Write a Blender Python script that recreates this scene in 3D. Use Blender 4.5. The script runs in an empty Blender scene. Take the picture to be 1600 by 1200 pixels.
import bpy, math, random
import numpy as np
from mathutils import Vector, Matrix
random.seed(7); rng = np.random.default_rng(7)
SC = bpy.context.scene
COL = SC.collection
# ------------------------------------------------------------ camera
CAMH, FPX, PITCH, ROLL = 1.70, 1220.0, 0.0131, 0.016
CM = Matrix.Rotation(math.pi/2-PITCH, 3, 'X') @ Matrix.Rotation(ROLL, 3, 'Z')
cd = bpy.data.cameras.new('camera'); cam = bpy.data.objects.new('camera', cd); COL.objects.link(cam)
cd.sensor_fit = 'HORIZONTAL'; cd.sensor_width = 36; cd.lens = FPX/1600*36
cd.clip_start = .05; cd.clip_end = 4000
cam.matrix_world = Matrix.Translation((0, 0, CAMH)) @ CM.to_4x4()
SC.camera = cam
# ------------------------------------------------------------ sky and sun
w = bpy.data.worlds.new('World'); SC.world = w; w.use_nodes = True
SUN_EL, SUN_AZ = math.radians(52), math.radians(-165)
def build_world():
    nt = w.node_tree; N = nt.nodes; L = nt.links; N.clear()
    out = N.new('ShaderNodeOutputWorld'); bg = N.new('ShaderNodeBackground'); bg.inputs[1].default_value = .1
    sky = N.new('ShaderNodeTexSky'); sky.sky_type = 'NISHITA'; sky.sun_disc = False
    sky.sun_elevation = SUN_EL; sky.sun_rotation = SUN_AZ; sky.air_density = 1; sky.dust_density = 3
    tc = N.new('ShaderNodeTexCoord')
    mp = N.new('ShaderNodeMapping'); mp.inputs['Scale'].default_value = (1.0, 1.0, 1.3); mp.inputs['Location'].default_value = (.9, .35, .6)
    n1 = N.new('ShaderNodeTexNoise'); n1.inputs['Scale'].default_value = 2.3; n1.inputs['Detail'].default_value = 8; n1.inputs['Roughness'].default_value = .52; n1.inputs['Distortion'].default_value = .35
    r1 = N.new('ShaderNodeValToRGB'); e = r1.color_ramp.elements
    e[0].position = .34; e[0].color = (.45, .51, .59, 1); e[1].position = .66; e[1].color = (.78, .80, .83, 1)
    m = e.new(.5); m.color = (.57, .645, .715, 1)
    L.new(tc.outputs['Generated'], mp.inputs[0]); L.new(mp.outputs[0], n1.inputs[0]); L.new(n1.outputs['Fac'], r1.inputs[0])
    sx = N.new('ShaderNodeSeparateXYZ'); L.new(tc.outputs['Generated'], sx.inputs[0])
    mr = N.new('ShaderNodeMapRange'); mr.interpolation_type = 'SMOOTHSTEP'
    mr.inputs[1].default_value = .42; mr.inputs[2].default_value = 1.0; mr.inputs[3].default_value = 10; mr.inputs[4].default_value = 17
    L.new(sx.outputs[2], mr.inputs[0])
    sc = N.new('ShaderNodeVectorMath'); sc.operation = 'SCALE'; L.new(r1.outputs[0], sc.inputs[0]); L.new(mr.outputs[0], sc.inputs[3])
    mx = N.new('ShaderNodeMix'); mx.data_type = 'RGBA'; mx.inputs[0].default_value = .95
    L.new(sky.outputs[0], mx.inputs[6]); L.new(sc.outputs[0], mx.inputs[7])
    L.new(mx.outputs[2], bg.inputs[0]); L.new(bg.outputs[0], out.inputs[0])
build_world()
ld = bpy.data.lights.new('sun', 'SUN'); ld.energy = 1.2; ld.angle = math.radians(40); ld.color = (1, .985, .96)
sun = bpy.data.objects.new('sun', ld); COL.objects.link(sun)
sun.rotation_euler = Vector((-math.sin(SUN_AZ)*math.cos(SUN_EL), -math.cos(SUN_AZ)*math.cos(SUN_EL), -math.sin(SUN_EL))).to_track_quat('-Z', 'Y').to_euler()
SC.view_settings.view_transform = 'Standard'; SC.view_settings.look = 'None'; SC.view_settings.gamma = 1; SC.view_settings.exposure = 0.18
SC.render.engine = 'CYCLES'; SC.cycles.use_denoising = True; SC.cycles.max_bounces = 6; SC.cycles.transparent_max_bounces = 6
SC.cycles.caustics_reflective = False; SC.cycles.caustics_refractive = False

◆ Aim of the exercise
Exactly how many lines of the listing above contain the string "scene"? Give no more than the number.

◆ Solution to the exercise
2